Look through the material below and count the lines with the string "picture". Report only the count.

▶ Material provided
☆ ☆ ☆ ☆ ☆ ☆ ☆

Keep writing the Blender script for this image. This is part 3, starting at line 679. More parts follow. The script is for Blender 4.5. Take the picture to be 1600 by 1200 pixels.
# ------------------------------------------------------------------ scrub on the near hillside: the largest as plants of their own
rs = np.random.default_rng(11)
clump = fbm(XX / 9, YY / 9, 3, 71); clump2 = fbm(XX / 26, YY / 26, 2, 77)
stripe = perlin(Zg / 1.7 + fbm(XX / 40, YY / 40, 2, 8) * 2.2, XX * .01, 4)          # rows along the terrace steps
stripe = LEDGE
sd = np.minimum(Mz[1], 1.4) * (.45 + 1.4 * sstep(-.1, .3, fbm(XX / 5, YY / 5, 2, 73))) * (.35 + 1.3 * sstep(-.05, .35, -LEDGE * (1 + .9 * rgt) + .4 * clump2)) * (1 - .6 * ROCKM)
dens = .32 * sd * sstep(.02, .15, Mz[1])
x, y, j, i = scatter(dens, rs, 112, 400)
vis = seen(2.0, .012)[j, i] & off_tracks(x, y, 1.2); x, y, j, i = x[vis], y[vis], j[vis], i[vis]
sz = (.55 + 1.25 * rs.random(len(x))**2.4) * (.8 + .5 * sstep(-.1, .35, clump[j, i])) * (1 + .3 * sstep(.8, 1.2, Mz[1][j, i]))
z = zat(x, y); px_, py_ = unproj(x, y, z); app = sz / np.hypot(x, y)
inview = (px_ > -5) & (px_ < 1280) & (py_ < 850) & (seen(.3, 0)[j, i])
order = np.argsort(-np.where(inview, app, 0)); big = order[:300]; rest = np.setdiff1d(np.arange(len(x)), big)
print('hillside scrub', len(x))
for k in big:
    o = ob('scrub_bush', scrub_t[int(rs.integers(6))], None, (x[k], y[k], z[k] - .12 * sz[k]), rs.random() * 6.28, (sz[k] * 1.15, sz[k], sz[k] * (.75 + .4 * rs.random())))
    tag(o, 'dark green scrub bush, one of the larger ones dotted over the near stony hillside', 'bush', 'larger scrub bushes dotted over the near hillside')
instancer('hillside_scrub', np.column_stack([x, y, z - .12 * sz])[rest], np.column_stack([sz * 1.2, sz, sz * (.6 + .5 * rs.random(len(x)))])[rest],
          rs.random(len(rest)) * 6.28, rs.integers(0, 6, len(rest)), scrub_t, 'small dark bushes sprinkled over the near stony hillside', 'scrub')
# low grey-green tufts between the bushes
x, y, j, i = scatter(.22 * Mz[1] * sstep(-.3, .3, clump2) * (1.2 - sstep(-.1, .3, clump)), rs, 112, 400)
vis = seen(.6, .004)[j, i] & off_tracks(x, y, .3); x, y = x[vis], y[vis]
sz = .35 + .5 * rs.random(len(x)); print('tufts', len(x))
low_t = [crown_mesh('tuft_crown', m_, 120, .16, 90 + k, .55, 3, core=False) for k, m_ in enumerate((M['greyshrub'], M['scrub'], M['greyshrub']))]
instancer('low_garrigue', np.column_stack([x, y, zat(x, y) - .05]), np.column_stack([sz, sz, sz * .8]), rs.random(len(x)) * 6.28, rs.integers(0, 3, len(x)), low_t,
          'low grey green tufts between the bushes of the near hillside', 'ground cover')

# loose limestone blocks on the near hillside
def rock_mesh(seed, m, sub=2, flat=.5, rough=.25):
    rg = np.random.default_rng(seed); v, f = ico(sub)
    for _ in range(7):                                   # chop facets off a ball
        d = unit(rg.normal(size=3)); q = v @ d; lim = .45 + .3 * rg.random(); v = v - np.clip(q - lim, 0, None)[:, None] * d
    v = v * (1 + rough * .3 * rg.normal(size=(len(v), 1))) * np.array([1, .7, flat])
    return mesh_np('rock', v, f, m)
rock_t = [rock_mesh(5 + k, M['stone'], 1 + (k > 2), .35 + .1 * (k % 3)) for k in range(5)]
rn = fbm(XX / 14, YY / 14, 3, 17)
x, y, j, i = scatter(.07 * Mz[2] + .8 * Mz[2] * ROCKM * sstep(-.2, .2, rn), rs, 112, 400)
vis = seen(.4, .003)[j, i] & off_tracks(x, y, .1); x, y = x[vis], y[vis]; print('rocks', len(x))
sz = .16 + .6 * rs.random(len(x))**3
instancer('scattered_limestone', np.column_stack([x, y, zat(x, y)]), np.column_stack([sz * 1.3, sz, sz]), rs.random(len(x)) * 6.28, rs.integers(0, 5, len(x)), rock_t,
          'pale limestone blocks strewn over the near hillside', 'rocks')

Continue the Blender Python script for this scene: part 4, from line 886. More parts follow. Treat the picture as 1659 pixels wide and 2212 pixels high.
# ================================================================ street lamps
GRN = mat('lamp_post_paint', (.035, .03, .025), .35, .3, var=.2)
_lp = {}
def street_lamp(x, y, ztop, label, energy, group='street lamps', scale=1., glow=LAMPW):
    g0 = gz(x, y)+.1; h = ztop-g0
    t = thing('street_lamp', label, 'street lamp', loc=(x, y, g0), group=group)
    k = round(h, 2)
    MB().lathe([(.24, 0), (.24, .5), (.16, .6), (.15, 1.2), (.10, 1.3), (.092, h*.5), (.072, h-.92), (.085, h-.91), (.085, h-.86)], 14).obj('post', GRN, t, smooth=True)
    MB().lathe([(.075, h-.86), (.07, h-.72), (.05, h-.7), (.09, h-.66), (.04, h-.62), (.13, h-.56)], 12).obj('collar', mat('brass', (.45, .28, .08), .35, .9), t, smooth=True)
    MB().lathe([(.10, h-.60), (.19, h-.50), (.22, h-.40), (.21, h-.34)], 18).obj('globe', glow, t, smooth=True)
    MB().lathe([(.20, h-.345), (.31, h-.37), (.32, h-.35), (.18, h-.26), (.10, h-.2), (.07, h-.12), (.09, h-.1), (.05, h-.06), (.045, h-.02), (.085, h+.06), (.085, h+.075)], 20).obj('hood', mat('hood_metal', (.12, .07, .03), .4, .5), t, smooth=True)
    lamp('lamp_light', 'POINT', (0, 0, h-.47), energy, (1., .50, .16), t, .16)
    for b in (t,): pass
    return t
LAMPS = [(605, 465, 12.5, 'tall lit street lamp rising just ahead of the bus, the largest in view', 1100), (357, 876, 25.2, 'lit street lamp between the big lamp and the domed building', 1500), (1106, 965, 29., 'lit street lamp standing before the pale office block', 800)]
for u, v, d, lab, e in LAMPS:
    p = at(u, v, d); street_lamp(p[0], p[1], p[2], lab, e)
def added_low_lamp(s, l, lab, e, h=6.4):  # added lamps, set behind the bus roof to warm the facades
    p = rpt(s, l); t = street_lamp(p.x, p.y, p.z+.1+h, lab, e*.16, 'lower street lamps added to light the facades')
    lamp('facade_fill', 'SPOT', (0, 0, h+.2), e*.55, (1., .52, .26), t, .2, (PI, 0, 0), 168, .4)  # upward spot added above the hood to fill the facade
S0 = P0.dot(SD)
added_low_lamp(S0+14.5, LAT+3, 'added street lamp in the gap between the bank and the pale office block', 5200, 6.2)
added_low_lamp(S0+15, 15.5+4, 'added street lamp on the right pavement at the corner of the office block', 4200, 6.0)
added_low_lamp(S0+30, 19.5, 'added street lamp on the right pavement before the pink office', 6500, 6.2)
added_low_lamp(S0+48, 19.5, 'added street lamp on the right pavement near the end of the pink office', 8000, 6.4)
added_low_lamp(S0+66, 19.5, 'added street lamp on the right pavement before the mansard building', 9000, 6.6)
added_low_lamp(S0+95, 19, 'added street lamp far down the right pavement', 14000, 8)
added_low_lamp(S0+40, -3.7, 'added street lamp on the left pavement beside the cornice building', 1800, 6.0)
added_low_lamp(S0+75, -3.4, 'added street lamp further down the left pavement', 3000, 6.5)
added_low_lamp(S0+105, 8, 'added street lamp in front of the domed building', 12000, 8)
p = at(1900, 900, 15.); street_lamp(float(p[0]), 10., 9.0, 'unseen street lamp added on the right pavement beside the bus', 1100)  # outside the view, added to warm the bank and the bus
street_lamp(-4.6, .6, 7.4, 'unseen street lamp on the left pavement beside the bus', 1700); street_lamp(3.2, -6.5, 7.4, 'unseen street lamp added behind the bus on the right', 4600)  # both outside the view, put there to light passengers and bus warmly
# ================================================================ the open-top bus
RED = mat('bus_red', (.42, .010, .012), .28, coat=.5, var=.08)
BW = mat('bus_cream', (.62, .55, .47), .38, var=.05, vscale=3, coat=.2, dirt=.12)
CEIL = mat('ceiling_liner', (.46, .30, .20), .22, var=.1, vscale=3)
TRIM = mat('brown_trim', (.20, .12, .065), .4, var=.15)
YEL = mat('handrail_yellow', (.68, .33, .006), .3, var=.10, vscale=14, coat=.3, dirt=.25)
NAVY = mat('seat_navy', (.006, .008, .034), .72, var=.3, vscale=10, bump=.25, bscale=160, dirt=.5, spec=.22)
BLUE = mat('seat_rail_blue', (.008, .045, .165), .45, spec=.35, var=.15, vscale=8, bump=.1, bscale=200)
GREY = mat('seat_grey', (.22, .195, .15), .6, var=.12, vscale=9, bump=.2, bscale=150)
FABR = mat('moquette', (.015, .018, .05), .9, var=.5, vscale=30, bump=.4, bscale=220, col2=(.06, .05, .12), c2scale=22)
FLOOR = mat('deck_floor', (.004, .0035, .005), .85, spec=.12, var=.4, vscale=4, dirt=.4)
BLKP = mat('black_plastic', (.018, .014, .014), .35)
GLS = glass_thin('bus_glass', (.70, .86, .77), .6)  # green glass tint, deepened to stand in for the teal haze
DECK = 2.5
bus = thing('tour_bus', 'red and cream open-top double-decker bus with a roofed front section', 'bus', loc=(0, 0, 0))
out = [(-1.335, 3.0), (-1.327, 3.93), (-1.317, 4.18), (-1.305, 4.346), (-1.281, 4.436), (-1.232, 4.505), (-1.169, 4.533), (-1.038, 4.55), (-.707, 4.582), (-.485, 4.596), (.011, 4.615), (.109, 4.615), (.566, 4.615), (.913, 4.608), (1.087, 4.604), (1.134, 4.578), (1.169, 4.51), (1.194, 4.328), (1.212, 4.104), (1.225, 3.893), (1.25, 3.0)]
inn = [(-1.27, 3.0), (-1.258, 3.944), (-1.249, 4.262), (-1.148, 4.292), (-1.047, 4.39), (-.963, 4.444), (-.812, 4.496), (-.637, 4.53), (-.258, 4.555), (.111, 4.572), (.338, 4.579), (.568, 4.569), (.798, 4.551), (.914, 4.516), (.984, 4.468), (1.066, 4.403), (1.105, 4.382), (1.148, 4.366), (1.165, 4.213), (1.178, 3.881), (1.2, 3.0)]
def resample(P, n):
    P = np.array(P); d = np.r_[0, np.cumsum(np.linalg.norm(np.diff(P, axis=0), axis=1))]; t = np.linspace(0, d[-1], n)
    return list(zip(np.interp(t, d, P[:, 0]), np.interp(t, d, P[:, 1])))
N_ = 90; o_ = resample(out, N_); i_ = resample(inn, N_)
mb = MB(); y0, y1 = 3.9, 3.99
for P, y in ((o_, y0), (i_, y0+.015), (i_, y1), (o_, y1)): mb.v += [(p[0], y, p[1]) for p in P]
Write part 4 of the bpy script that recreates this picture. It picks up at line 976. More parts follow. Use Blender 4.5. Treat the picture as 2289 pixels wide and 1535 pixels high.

☆ ☆ ☆ ☆ ☆ ☆ ☆

▶ Problem solution
3